▶ [Dataset extract]
..............................

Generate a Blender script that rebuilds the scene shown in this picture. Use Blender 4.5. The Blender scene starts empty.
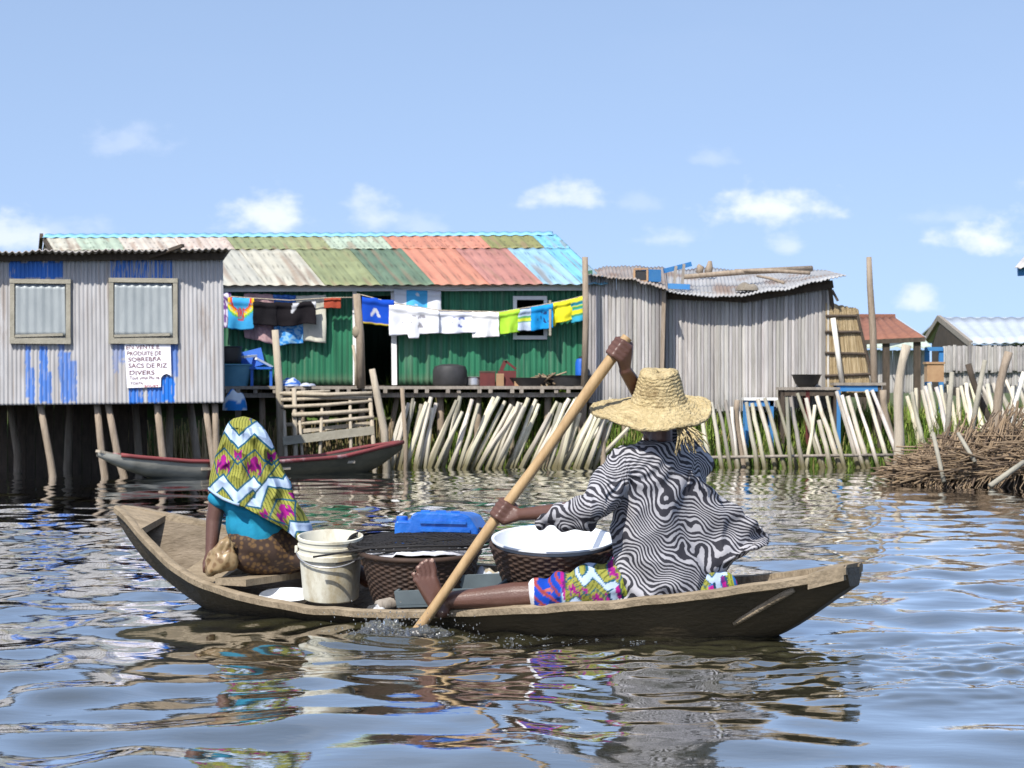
import bpy, bmesh, math, random
import numpy as np
from mathutils import Vector, Matrix, noise

RND = random.Random(11)
SC = bpy.context.scene
COL = SC.collection
F, H, YH = 2200.0, 1.0, 390.0          # focal length in pixels, eye height above the water, row of the horizon


def P(x, y, Y):
    """world point seen at photo pixel (x, y) when it stands Y metres from the camera"""
    return Vector(((x - 512) / F * Y, Y, H - (y - YH) / F * Y))


def lerp(a, b, t):
    return a + (b - a) * t


def interp(t, xs, ys):
    return float(np.interp(t, xs, ys))


# ------------------------------------------------------------------ materials
def nodes_of(name):
    m = bpy.data.materials.new(name)
    m.use_nodes = True
    nt = m.node_tree
    return m, nt, nt.nodes['Principled BSDF']


def mat(name, c1, c2=None, scale=6, stretch=(1, 1, 1), rough=0.8, bump=0.0, bscale=60, bstretch=None, metal=0.0,
        spec=0.3, attr=False, c3=None, s3=2.0, t3=0.62, detail=6, sheen=0.0):
    """base colour varied by noise; optional third colour in sparse patches (stains, rust); attr multiplies by vertex colour"""
    m, nt, b = nodes_of(name)
    N, L = nt.nodes, nt.links
    tc = N.new('ShaderNodeTexCoord')
    mp = N.new('ShaderNodeMapping')
    mp.inputs['Scale'].default_value = stretch
    L.new(tc.outputs['Object'], mp.inputs['Vector'])
    nz = N.new('ShaderNodeTexNoise')
    nz.inputs['Scale'].default_value = scale
    nz.inputs['Detail'].default_value = detail
    nz.inputs['Roughness'].default_value = 0.65
    L.new(mp.outputs[0], nz.inputs['Vector'])
    rp = N.new('ShaderNodeValToRGB')
    rp.color_ramp.elements[0].position = 0.32
    rp.color_ramp.elements[1].position = 0.68
    c2 = c2 or tuple(v * 0.75 for v in c1)
    rp.color_ramp.elements[0].color = (*c1, 1)
    rp.color_ramp.elements[1].color = (*c2, 1)
    L.new(nz.outputs[0], rp.inputs[0])
    out = rp.outputs[0]
    if c3:
        n3 = N.new('ShaderNodeTexNoise')
        n3.inputs['Scale'].default_value = s3
        n3.inputs['Detail'].default_value = 8
        n3.inputs['Roughness'].default_value = 0.7
        L.new(mp.outputs[0], n3.inputs['Vector'])
        r3 = N.new('ShaderNodeValToRGB')
        r3.color_ramp.elements[0].position = t3 - 0.08
        r3.color_ramp.elements[1].position = t3 + 0.08
        L.new(n3.outputs[0], r3.inputs[0])
        mx = N.new('ShaderNodeMixRGB')
        L.new(r3.outputs[0], mx.inputs[0])
        L.new(out, mx.inputs[1])
        mx.inputs[2].default_value = (*c3, 1)
        out = mx.outputs[0]
    if attr:
        at = N.new('ShaderNodeAttribute')
        at.attribute_name = 'Col'
        mu = N.new('ShaderNodeMixRGB')
        mu.blend_type = 'MULTIPLY'
        mu.inputs[0].default_value = 1
        L.new(out, mu.inputs[1])
        L.new(at.outputs['Color'], mu.inputs[2])
        out = mu.outputs[0]
    L.new(out, b.inputs['Base Color'])
    b.inputs['Roughness'].default_value = rough
    b.inputs['Metallic'].default_value = metal
    b.inputs['Specular IOR Level'].default_value = spec
    if sheen:
        b.inputs['Sheen Weight'].default_value = sheen
    if bump:
        mb = N.new('ShaderNodeMapping')
        mb.inputs['Scale'].default_value = bstretch or stretch
        L.new(tc.outputs['Object'], mb.inputs['Vector'])
        n2 = N.new('ShaderNodeTexNoise')
        n2.inputs['Scale'].default_value = bscale
        n2.inputs['Detail'].default_value = 5
        L.new(mb.outputs[0], n2.inputs['Vector'])
        bp = N.new('ShaderNodeBump')
        bp.inputs['Strength'].default_value = bump
        bp.inputs['Distance'].default_value = 0.02
        L.new(n2.outputs[0], bp.inputs['Height'])
        L.new(bp.outputs[0], b.inputs['Normal'])
    return m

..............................

▶ [What the task requires] Please extract exactly the lines of the data, from the first through the line containing "return float(np.interp(t, xs, ys))", and add no pictures to the copy.

▶ [Correct output]
Generate a Blender script that rebuilds the scene shown in this picture. Use Blender 4.5. The Blender scene starts empty.
import bpy, bmesh, math, random
import numpy as np
from mathutils import Vector, Matrix, noise

RND = random.Random(11)
SC = bpy.context.scene
COL = SC.collection
F, H, YH = 2200.0, 1.0, 390.0          # focal length in pixels, eye height above the water, row of the horizon


def P(x, y, Y):
    """world point seen at photo pixel (x, y) when it stands Y metres from the camera"""
    return Vector(((x - 512) / F * Y, Y, H - (y - YH) / F * Y))


def lerp(a, b, t):
    return a + (b - a) * t


def interp(t, xs, ys):
    return float(np.interp(t, xs, ys))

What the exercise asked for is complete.